Labog maintient cependant que les syndicalistes opèrent dans un climat extrêmement répressif et cite le cas d’Edward Panganiban, dirigeant du syndicat Samahang Lakas Manggagawa ng Takata – Independent, affilié au KMU, tué de 12 balles en juin 2009.

Panganiban travaillait pour le fabricant nippon d’airbags et ceintures Takata Philippines Corp.. Au moment de son meurtre, il aidait les employés de la société à former un syndicat.

Autre exemple, celui de Benjamen Villeno, un dirigeant syndical qui travaillait chez le géant de l’automobile nippon Honda et qui est porté disparu depuis 2013. Il est soupçonné d’avoir été enlevé.
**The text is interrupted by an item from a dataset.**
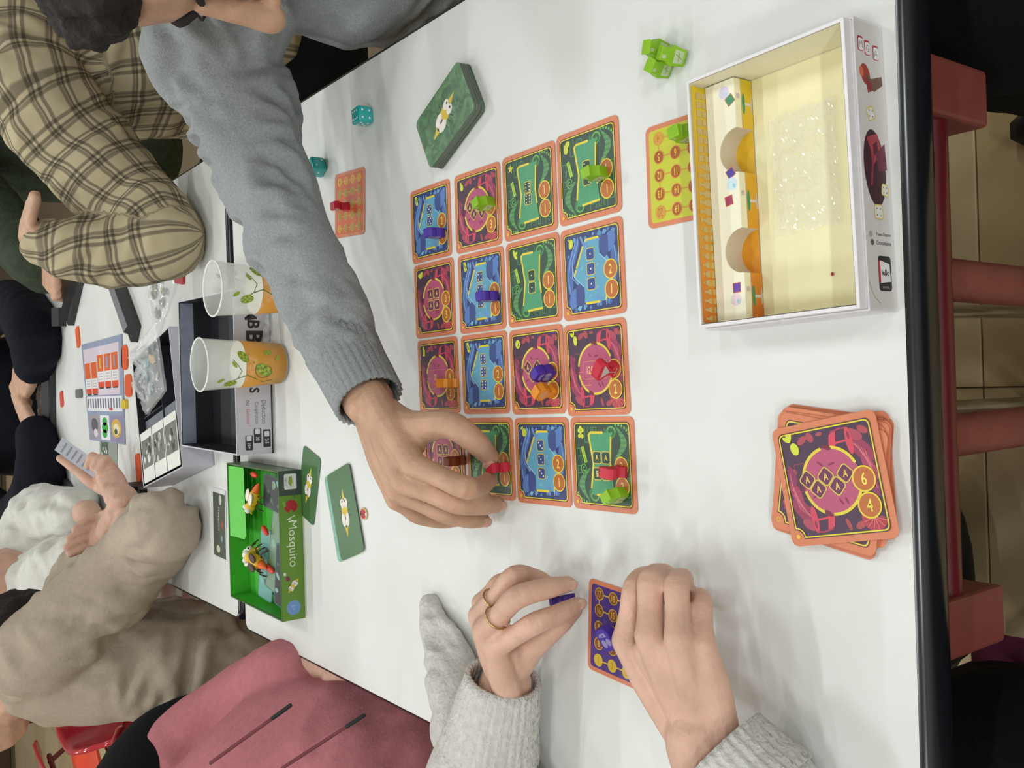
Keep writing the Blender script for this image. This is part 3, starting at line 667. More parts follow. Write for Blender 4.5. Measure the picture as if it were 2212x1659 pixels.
def quad_card(label, q, z, **k):
    P = [tp(a, b, z) for a, b in q]; c = (P[0]+P[1]+P[2]+P[3])/4; d = ((P[1]-P[0])+(P[2]-P[3])).normalized(); rz = math.atan2(d.y, d.x)
    w_ = ((P[1]-P[0]).length+(P[2]-P[3]).length)*500; h_ = ((P[3]-P[0]).length+(P[2]-P[1]).length)*500
    return mcard(label, w_, h_, c.x, c.y, z+.0004, rz, 'loose mosquito cards', **k)
quad_card('green mosquito card leaning flat beside the green box', ((654, 957), (694, 992), (680, 1137), (646, 1106)), .0, s=2.0, rot=84)
q2 = ((706, 1026), (757, 1000), (787, 1188), (740, 1213))
quad_card('colourful underside card peeking out below the mosquito card', tuple((x-6, y+4) for x, y in q2), .0, art=False, fill=mat('#7fb0a0', .4, var=.3, vscale=120), edge='#78b04a')
quad_card('green mosquito card lying slightly askew on another card', q2, .0016, s=2.3, rot=84)
lb = tp(779, 1113, .002); lt = thing('ladybird_token', 'small red ladybird token by the mosquito cards', 'token', (lb.x+.002, lb.y-.006, TZ+.0006))
link('disc', prism_me([(.007*math.cos(R(20*k)), .012*math.sin(R(20*k))*-.0+.009*math.sin(R(20*k))) for k in range(18)], 0, .0012), mat('#c9b48a', .5), lt)
a = Art(); a.ell(0, 0, 5.5, 7, '#c01f28'); a.up(); a.line([(0, -7), (0, 7)], .7, '#221a1a'); a.ell(0, 6, 2.6, 1.8, '#221a1a'); a.ell(-2.4, 0, 1, c='#221a1a'); a.ell(2.4, -2, 1, c='#221a1a'); a.ell(0, -6, 2, 1.4, '#e8e0d8'); a.obj('printed_face', lt, Matrix.Translation((0, 0, .0012)))
# ================================================================== open game box at the near edge
def tray(root, w, d, h, th, mo, mi_, floor_m=None, rim=None):
    """open box, walls as separate boards; local origin at front left bottom; -Y faces the photographer"""
    box('bottom', 0, w, 0, d, 0, th, mo, root)
    box('wall_panel', 0, w, 0, th, 0, h, mo, root, .0004); box('wall_panel', 0, w, d-th, d, 0, h, mo, root, .0004)
    box('wall_panel', 0, th, th, d-th, 0, h, mo, root, .0004); box('wall_panel', w-th, w, th, d-th, 0, h, mo, root, .0004)
    e = .0004
    V = [(th+e, th+e, th+e), (w-th-e, th+e, th+e), (w-th-e, d-th-e, th+e), (th+e, d-th-e, th+e)]; hh = h-.0006
    V += [(x, y, hh) for x, y, z in V[:4]]
    link('lining', me_from(V, [(0, 1, 2, 3), (0, 4, 5, 1), (1, 5, 6, 2), (2, 6, 7, 3), (3, 7, 4, 0)]), mi_, root)
bw, bd, bh = .163, .118, .035
bx = thing('game_box', 'open white game box with a yellow bar insert at the near table edge', 'box', (.0356, .3008, TZ+.0004), R(1.55))
cream = mat('#ece4b8', .55, var=.03)
tray(bx, bw, bd, bh, .0022, mat('#e6e2e4', .4, var=.02), mat('#e2dcc0', .55, var=.03))
om = mat('#dcd6da', .4, var=.02)
for b_ in ((-.0014, bw+.0014, -.0014, -.0002), (-.0014, bw+.0014, bd+.0002, bd+.0014), (-.0014, -.0002, -.0002, bd+.0002), (bw+.0002, bw+.0014, -.0002, bd+.0002)): box('outer_wall', *b_, 0, .0275, om, bx)
box('base_sheet', .0032, bw-.0032, .0032, .090, .0027, .0031, cream, bx)
ORG = None
def bar_mat():
    m = bpy.data.materials.new('yellow_bar_print'); m.use_nodes = True; nt = m.node_tree; b = nt.nodes['Principled BSDF']; b.inputs['Roughness'].default_value = .45
    tc = nt.nodes.new('ShaderNodeTexCoord'); sx = nt.nodes.new('ShaderNodeSeparateXYZ'); mr = nt.nodes.new('ShaderNodeMapRange'); mr.inputs[1].default_value = 0; mr.inputs[2].default_value = bw
    cr = nt.nodes.new('ShaderNodeValToRGB'); cr.color_ramp.elements[0].color = lin('#cf6a18'); cr.color_ramp.elements[1].color = lin('#d8bc22'); e = cr.color_ramp.elements.new(.3); e.color = lin('#d98f1c')
    nt.links.new(tc.outputs['Object'], sx.inputs[0]); nt.links.new(sx.outputs['X'], mr.inputs[0]); nt.links.new(mr.outputs[0], cr.inputs[0]); nt.links.new(cr.outputs[0], b.inputs['Base Color']); return m
BAR = bar_mat()
# inner back wall print with the rows of bottles
bk = link('back_print', me_from([(.0035, bd-.0031, .018), (bw-.0035, bd-.0031, .018), (bw-.0035, bd-.0031, bh-.0012), (.0035, bd-.0031, bh-.0012)], [(0, 1, 2, 3)]), BAR, bx)
a = Art(); rn = random.Random(8); tan = '#c9ac6a'
for k in range(26):
    x = 6 + k*5.9; kind = 0 if k < 4 else (1 if k < 11 else (2 if k < 18 else 3)); y = 20.4
    if kind == 0: a.poly([(x-1.9, y), (x+1.9, y), (x+2, y+5.5), (x+.7, y+8), (x+.7, y+11), (x-.7, y+11), (x-.7, y+8), (x-2, y+5.5)], tan); a.up(); a.poly([(x-1.9, y+2), (x+1.9, y+2), (x+1.9, y+4.4), (x-1.9, y+4.4)], '#cf8a24'); a.up(-.03)
    elif kind == 1: a.poly([(x-2.2, y), (x+2.2, y), (x+2.2, y+6.5), (x+1, y+9), (x-1, y+9), (x-2.2, y+6.5)], tan); a.up(); a.poly([(x-2.2, y+2.4), (x+2.2, y+2.4), (x+2.2, y+5), (x-2.2, y+5)], '#d69a2a'); a.up(-.03); a.ell(x, y+10.4, .9, c=tan, n=8)
    elif kind == 2: a.poly([(x-2.1, y), (x+2.1, y), (x+2.4, y+5), (x+.9, y+6.5), (x+.9, y+9), (x+2, y+11), (x-2, y+11), (x-.9, y+9), (x-.9, y+6.5), (x-2.4, y+5)], tan)
    else: a.poly([(x-2, y), (x+2, y), (x+2, y+4), (x-2, y+4)], tan); a.poly([(x-2.2, y+5), (x+2.2, y+5), (x+2.2, y+9.5), (x-2.2, y+9.5)], tan)
a.obj('bottle_print', bx, frame((0, bd-.0032, 0), (1, 0, 0), (0, 0, 1), (0, -1, 0)))
# white counter with two finger cut-outs, printed bar front below it
cy0, cy1, ch = .0905, bd-.0036, .0195
notch = (.048, .113); nr = .0145
top = [(.0034, cy1), (.0034, cy0)]
for c_ in notch:
    top += [(c_ - nr*math.cos(R(180*k/12)), cy0 + nr*1.02*math.sin(R(180*k/12))) for k in range(13)]
top += [(bw-.0034, cy0), (bw-.0034, cy1)]
ins = link('counter_insert', prism_me(top, .0196, .0204), mat('#f0ecd4', .5, var=.02), bx)
segs = [(.0034, notch[0]-nr), (notch[0]+nr, notch[1]-nr), (notch[1]+nr, bw-.0034)]
for x0, x1 in segs:
    box('bar_front', x0, x1, cy0, cy0+.0007, .0032, .0196, mat('#efe6c4', .5), bx)
    link('bar_print', me_from([(x0, cy0-.0003, .0034), (x1, cy0-.0003, .0034), (x1, cy0-.0003, .0142), (x0, cy0-.0003, .0142)], [(0, 1, 2, 3)]), BAR, bx)
    a = Art(); mx = (x0+x1)*500; a.ell(mx, 12.2, 7, 1.5, '#2f8f5c', 0, 14); a.poly([(mx-.8, 4.6), (mx+.8, 4.6), (mx+.8, 11), (mx-.8, 11)], '#d8cfc0'); a.ell(mx, 4.4, 5.5, .8, '#c8b8b4', 0, 12); a.poly([(mx+3.2, 16), (mx+6, 16), (mx+6, 18.6), (mx+3.2, 18.6)], '#cdb9c0')
    a.obj('stool_print', bx, frame((0, cy0-.0003, 0), (1, 0, 0), (0, 0, 1), (0, -1, 0)))
for c_ in notch:
    V = []; n = 12
    for z in (.0034, .0196):
        V += [(c_ - nr*math.cos(R(180*k/n)), cy0 + nr*1.02*math.sin(R(180*k/n)), z) for k in range(n+1)]
    link('cutout_wall', me_from(V, [(k, k+1, k+n+2, k+n+1) for k in range(n)]), mat('#cdbfa8', .6), bx, True)
    link('cutout_floor', me_from([(c_-nr, cy0, .0036)] + [(c_ - nr*math.cos(R(180*k/n)), cy0 + nr*1.02*math.sin(R(180*k/n)), .0036) for k in range(n+1)], [tuple(range(n+2))]), BAR, bx)
for x, y, r_, c in ((146, 94.5, 30, '#3f8f68'), (99, 97, 28, '#4a3f9c'), (81.5, 99.5, 8, '#a83a62'), (24.5, 97, 0, '#6a48a8')):
    a = Art(); q = [(x+p[0]*math.cos(R(r_))-p[1]*math.sin(R(r_)), y+p[0]*math.sin(R(r_))+p[1]*math.cos(R(r_))) for p in ((-3, -3), (3, -3), (3, 3), (-3, 3))]; a.poly(q, c); a.line(q, .5, '#c9713c', True); a.obj('square_mark', bx, Matrix.Translation((0, 0, .0204)))
for x, y, c, d in ((152, 99, '#dcd6ee', '#b9def0'), (92, 96.5, '#cfe8ee', '#9fd2ea'), (17, 98, '#ecd6da', '#a8d4e4')):
    a = Art(); a.up(.02); a.ell(x, y, 4.2, c=c); a.up(.02); a.ell(x-1.6, y-1.8, 1.8, 1.2, d, 30); a.obj('round_mark', bx, Matrix.Translation((0, 0, .0204)))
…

Et même s’ils ne sont pas confrontés à la violence, les travailleurs ne sont jamais à l’abri d’un licenciement sommaire.

Près de 3.600 travailleuses et travailleurs de l’usine de vêtements Carina Apparel Inc., fournisseur d’enseignes internationales comme Marks & Spencer, Calvin Klein et Victoria’s Secret, ont été sommairement licenciés en février 2014, suite à une fermeture soudaine et « totale ».

Bien que la direction générale de l’entreprise ait imputé sa décision à un niveau élevé d’absentéisme et une « réticence à accepter une flexibilité accrue dans l’emploi », des commentateurs ont fait remarquer que les employés de l’entreprise Carina Apparel comptaient parmi les rares effectifs syndiqués du secteur de l’habillement aux Philippines.

Labog a confié à Equal Times que les travailleurs de l’industrie manufacturière sont particulièrement exposés au risque de licenciement et de harcèlement lorsqu’ils participent aux activités syndicales et qu’en dépit d’une ordonnance du Département du travail et de l’emploi de 2011 relative à la prévention de la précarisation de l’emploi, la majorité des travailleurs aux Philippines est sous contrats de durée déterminée.

« Mais loin de se laisser abattre par ces attaques, les travailleurs montent aux créneaux », a-t-il dit, citant la victoire des employés du géant de l’électronique NXP Semiconductors où un conflit de deux ans s’est soldé par la réintégration de 24 travailleurs licenciés et une convention collective améliorée.